JAZZBO NOTES ESSENTIAL RECORDING

Rating: ★★★★½


Around the time Sweetnighter came out on the Columbia label, Joe Zawinul was frustrated. He had initially put together Weather Report as a unique combination of free jazz and through composed tunes, in which it was difficult to tell where one began and the other ended. When it worked, it was breathtaking. The problem was, Weather Report had off nights when nothing worked. The concept required inspiration and perfect execution.

Also, Joe had a thing for third world grooves. He decided that he wanted to anchor Weather Report in rhythm and have freedom within the groove, in order to remove a variable and make live performance more manageable and predictable.

Not surprisingly, Sweetnighter (released on the Columbia label) is a transitional album, focusing mostly on groove and sound, but retaining some vestiges of free jazz and post bop.

The opener, Boogie Woogie Waltz, is an exemplar of the new style. It’s a heavy 3/4 groove over one chord that lasts over 13 minutes, with no discernable melody, unless you count the repetitive chant that closes the tune. Drummer Eric Gravatt and percussionists Dom Um Romao and Muruga predominate. The other thing that’s immediately noticeable is the beautiful range of sounds that Zawinul manages on his primitive keyboards. He uses a wah wah pedal beautifully. Wayne Shorter is gutsy on tenor, but he’s mostly playing fills and accents. Andrew White on bass mostly serves the same function. Frankly, there isn’t much to the tune, but it’s beautiful to listen to.

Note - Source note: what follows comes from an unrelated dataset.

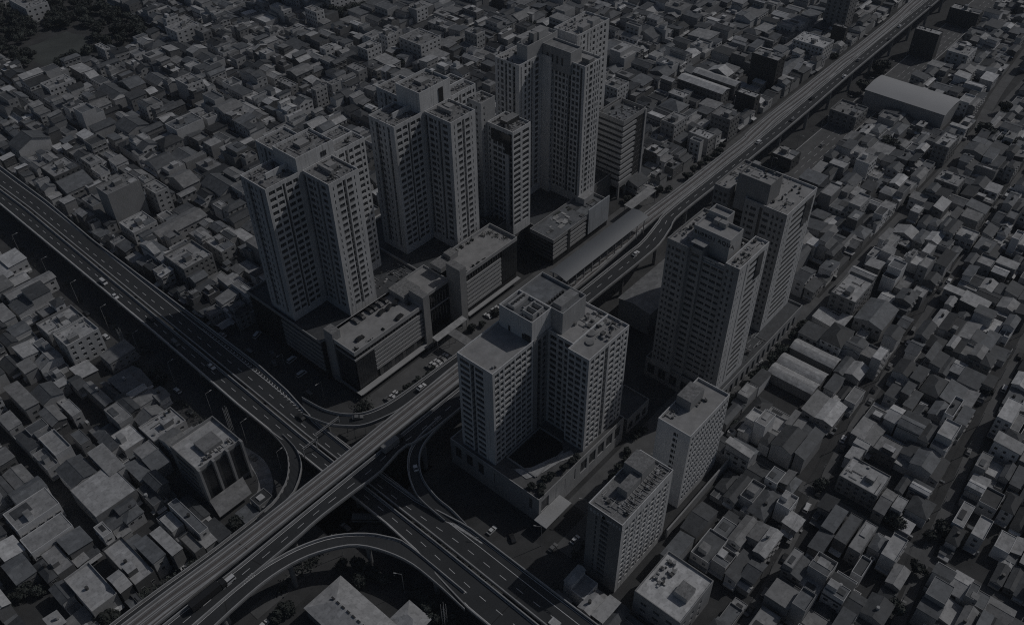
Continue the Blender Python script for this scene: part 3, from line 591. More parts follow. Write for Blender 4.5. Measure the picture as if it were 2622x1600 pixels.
for i in range(16): q = MB(); q.box(153 + i * 1.55, 85.2, 40.0, 153.14 + i * 1.55, 89.6, 40.2, "wall6"); b.part("pergola_bar", q)
for y in (85.2, 89.5): q = MB(); q.box(153, y, 39.82, 176.6, y + .15, 39.99, "wall6"); b.part("pergola_beam", q)
b.clutter((152, 85, 177, 89.6), 38.9, 70, 4); b.clutter((148, 86, 157, 98), 38.9, 18, 5)
b.done(); occ(144, 80, 180, 103)
b = Bld("slab_hotel", "taller plain white slab hotel with bare flat roof, behind the lettered hotel", "hotel", (192.5, 87, 0))
hv = []
for i in range(7): hv += [(2.2 + i * 3.55, 1.3, 0), (4.2 + i * 3.55, .9, 0)]
b.block((192.5, 87.5, 219, 101), 0, 41.5, cols((7.4, 1.2, 0), (8.4, .5, 0)), cols(*hv), 12, 3.05, .7, 1.8, wm="white_paint", wmu="wall8", zf=3.0)
rooftop_room(b, (203, 94.5, 212, 100.5), 40.4, 4.8, "wall5", "roof_gravel"); b.clutter((193, 96, 203, 101), 40.4, 18, 2); b.clutter((205, 92, 213, 95), 40.4, 12, 2)
b.done(); occ(180, 82, 222, 104)
q = MB(); q.box(178.5, 83.0, 0, 222, 83.6, 5.2, "wall5"); q.box(222.0, 83.0, 0, 222.6, 101, 5.2, "wall5")
o = q.build("boundary_wall"); o["label"] = "tall pale boundary wall along the foot of the plain white slab hotel"; o["category"] = "wall"
# ---- parking block row
b = Bld("parking_building", "striped multi-storey parking block with cars on its flat roof and three stair pillars", "parking building", (153, 222, 0), )
def bands(b, u0, v0, u1, v1, z0, z1, n, side, m="wall6", core="shade_and_detail_black"):
    hh = (z1 - z0) / n
    for i in range(n):
        z = z0 + i * hh; q = MB()
        if side == 'v': q.box(u0, v0, z, u1, v0 + .5, z + hh * .62, m)
        else: q.box(u0, v0, z, u0 + .5, v1, z + hh * .62, m)
        b.part("facade_band", q)
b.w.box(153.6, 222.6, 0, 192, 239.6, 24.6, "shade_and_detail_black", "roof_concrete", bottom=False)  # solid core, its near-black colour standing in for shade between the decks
b.parapet((153, 222, 192.2, 240), 26.2, 1.5, "wall6", "roof_concrete", .35)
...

Manolete, written by Wayne Shorter, is another story. Underlying the tune is a full tilt groove. But the tune itself features a through composed rubato melody, played by Wayne Shorter’s keening tenor. The contrast between the two is almost unbearably tense. The band here is incredible. Miroslav Vitous on bass makes all sorts of completely counter-intuitive note choices on bass, which fit only in retrospect, and serve to increase the tension even more. Zawinul’s keyboard accompaniment is gorgeous, whether he’s contributing crystalline acoustic piano arpeggios in the upper register or convoluted synthesizer Escher sketches that begin and end nowhere. Halfway through the tune, the percussion becomes even more insistent, and Miroslav introduces a bass ostinato. Shorter repeats the melody, this time interpolating improvisations at opportune moments. All of this leads inexorably to an ecstatic cry by Shorter that echoes Miroslav’s bass ostinato. An amazing tune.

Adios is a tone poem by Zawinul that could have appeared on Weather Report’s first album, alongside Orange Lady.

We’re back again to one-chord grooves on 125th Street Congress. This time, Shorter has a little more fun, letting loose an a number of inspired riffs. I enjoyed his tone, too, which has been fed through some kind of electronics that give it an agreeable edge. Zawinul sprinkles electric piano pixie dust around. It’s one of those tunes that you zone out to, just reveling in the atmosphere and groove.

Will, by Miroslav Vitous, is fairly inconsequential, the weakest tune in the set. It’s another rubato melody over a one chord groove, this time doubled by Miroslav’s bass and Shorter’s tenor. Zawinul is content to outline a chord behind them. Miroslav doodles around the melody. It’s pleasant enough, and that’s about it.

Non-Stop Home, Miroslav’s other contribution to the album, is much stronger. It starts out with yet another driving, insistent groove, with Zawinul working up some atmospherics via what sounds like a ring modulator. Then Miroslav kicks in with a funk bass groove. It sounds for a minute or so like we’re in for a straight-up groove tune, but no — Non-Stop Home is another exercise in tension, with a rubato melody played over frenetic drumming and percussion. The strategy that worked so brilliantly on Manolete isn’t as successful here. The conflation of the gospel tinged rubato theme and the frantic percussion seems almost willfully perverse. But then again, I kind of like perversity.

Sweetnighter ends up being a collision of two styles, between what Weather Report had been and what it would be in the future. Zawinul hadn’t yet figured out how to make it all work, so Sweetnighter is a like a peek at the creative process. But that’s far from being it’s sole value. To me, Sweetnighter is beautiful in it’s own right: awkward, passionate, and fearless.